Autore: Nettel Guadalupe
Data di pubbl.: 2014
Casa Editrice: Einaudi editore
Genere: Romanzo
Traduttore: Federica Niola
Pagine: 160
Prezzo: 17.00 €
Nella Città del Messico di fine anni Settanta, seguiamo l’infanzia e l’adolescenza di una voce narrante che non tardiamo a identificare con l’autrice. Tutto comincia da un difetto fisico a un occhio, che costringe la piccola Guadalupe a portare di giorno un vistoso cerotto, in attesa di un intervento chirurgico risolutivo in età adulta. A questa diversità rispetto ai coetanei si aggiunge l’educazione ricevuta in una famiglia a dir poco anticonformista, all’insegna della libertà e dell’assenza di tabù. La teoria e la pratica della coppia aperta finiscono per provocare la separazione dei genitori della ragazzina, che si vede affidata per un certo periodo alla nonna materna, tradizionalista fino all’eccesso. In un secondo tempo, madre e figlia si ricongiungono in una banlieue della Francia del Sud, teatro delle prime esperienze sociali (fra immigrati) e sentimentali (con l’altro sesso). Solo alla fine del proprio percorso di crescita, la voce narrante prende coscienza che il corpo rappresenta il vincolo più stretto con la realtà, con tutti i suoi piccoli o grandi difetti.

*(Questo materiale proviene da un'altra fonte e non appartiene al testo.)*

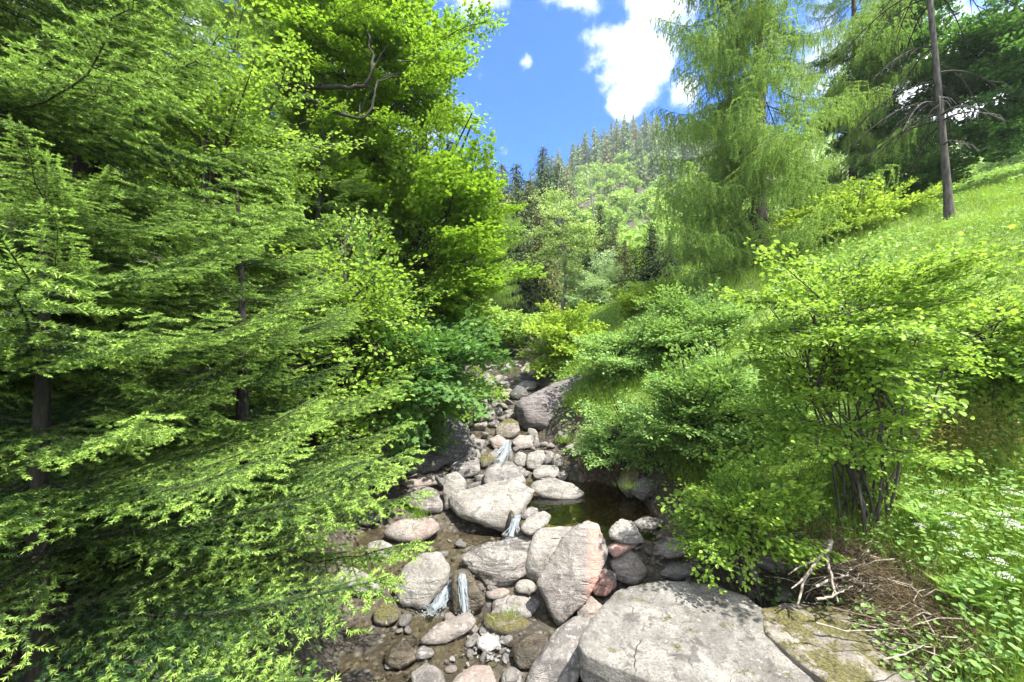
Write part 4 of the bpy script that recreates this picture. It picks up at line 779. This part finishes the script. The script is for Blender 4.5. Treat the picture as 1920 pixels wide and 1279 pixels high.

Il corpo in cui sono nata è il primo romanzo tradotto in italiano di Guadalupe Nettel, una delle nuove voci della narrativa messicana. L’autrice dimostra una notevole abilità nell’alternare avvenimenti autobiografici a parti più propriamente riflessive. Il dato di partenza (“Portare quel cerotto provocava in me una sensazione di oppressione e d’ingiustizia”) passa quasi in secondo piano rispetto alla forza di carattere necessaria per imparare a vivere in un mondo tanto difficile. Anzi, la protagonista sembra trovarsi sempre in bilico tra vari mondi ma sempre al margine di ciascuno di essi, più o meno volontariamente, anche quando si tratta di attraversare l’oceano. In alcuni passaggi, però, la profonda sincerità del romanzo rasenta l’ingenuità adolescenziale, ad esempio nell’incontro con i magrebini della banlieue francese, presenza che forse non suscita un enorme stupore, almeno per il lettore europeo.
L’aspetto che lascia più perplessi riguarda il ricorso a un espediente narrativo: il dialogo con una psicoanalista, la dottoressa Sazlavski, che peraltro non prende mai la parola. Sono incursioni di breve durata, ma sufficienti a spezzare il ritmo del racconto e a far perdere un po’ di naturalezza all’insieme. È proprio questa naturalezza a rendere Il corpo in cui sono nata un’opera con uno sguardo sul mondo non comune. A volte, da una posizione defilata si possono scorgere particolari altrimenti indistinguibili.